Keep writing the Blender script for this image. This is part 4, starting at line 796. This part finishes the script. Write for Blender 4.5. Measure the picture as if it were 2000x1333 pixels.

---

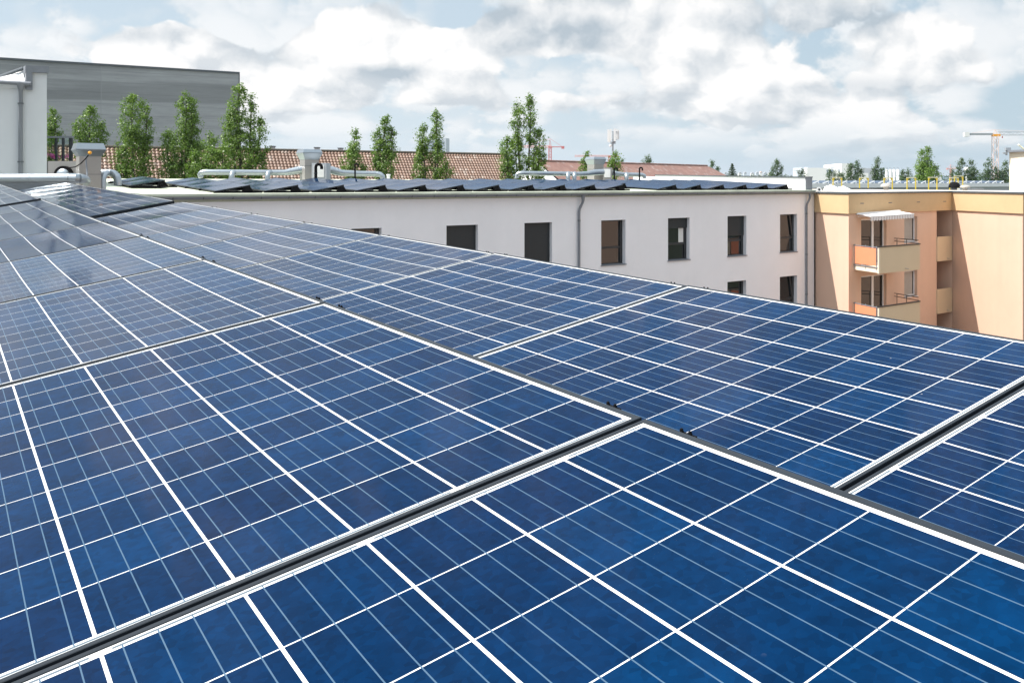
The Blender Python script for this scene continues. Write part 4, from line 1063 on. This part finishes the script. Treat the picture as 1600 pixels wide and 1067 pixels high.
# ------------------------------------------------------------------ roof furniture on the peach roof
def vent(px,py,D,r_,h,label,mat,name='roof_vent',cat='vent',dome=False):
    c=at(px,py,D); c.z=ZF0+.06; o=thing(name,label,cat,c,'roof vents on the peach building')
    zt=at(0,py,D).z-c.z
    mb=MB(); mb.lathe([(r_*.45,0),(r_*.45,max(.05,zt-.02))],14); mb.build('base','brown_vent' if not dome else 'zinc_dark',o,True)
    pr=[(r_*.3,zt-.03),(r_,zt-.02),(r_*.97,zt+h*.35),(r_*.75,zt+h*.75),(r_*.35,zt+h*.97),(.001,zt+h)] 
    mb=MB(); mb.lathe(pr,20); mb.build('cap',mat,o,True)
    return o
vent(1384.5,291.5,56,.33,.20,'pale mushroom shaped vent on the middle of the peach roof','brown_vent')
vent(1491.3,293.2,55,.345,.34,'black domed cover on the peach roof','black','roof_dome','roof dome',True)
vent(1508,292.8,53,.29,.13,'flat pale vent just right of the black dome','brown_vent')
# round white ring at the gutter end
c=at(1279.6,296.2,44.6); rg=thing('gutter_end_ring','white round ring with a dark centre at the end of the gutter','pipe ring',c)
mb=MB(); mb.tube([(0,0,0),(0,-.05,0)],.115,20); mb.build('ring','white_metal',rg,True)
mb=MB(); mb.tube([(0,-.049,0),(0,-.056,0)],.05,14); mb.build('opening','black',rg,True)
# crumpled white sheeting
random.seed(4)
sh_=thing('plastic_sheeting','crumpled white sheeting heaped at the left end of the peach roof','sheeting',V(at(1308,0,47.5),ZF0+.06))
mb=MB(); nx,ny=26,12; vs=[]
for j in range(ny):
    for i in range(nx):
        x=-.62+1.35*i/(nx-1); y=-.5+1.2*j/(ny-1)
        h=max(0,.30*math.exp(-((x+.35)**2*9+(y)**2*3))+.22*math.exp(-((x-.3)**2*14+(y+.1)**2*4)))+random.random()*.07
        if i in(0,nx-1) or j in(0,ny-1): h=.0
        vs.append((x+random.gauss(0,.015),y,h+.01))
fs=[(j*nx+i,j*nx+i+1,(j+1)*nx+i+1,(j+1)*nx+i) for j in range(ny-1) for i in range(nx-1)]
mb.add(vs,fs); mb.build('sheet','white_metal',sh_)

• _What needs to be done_
Go through the records above and copy every line with the word "finishes".

• _Task response_
Keep writing the Blender script for this image. This is part 4, starting at line 796. This part finishes the script. Write for Blender 4.5. Measure the picture as if it were 2000x1333 pixels.
The Blender Python script for this scene continues. Write part 4, from line 1063 on. This part finishes the script. Treat the picture as 1600 pixels wide and 1067 pixels high.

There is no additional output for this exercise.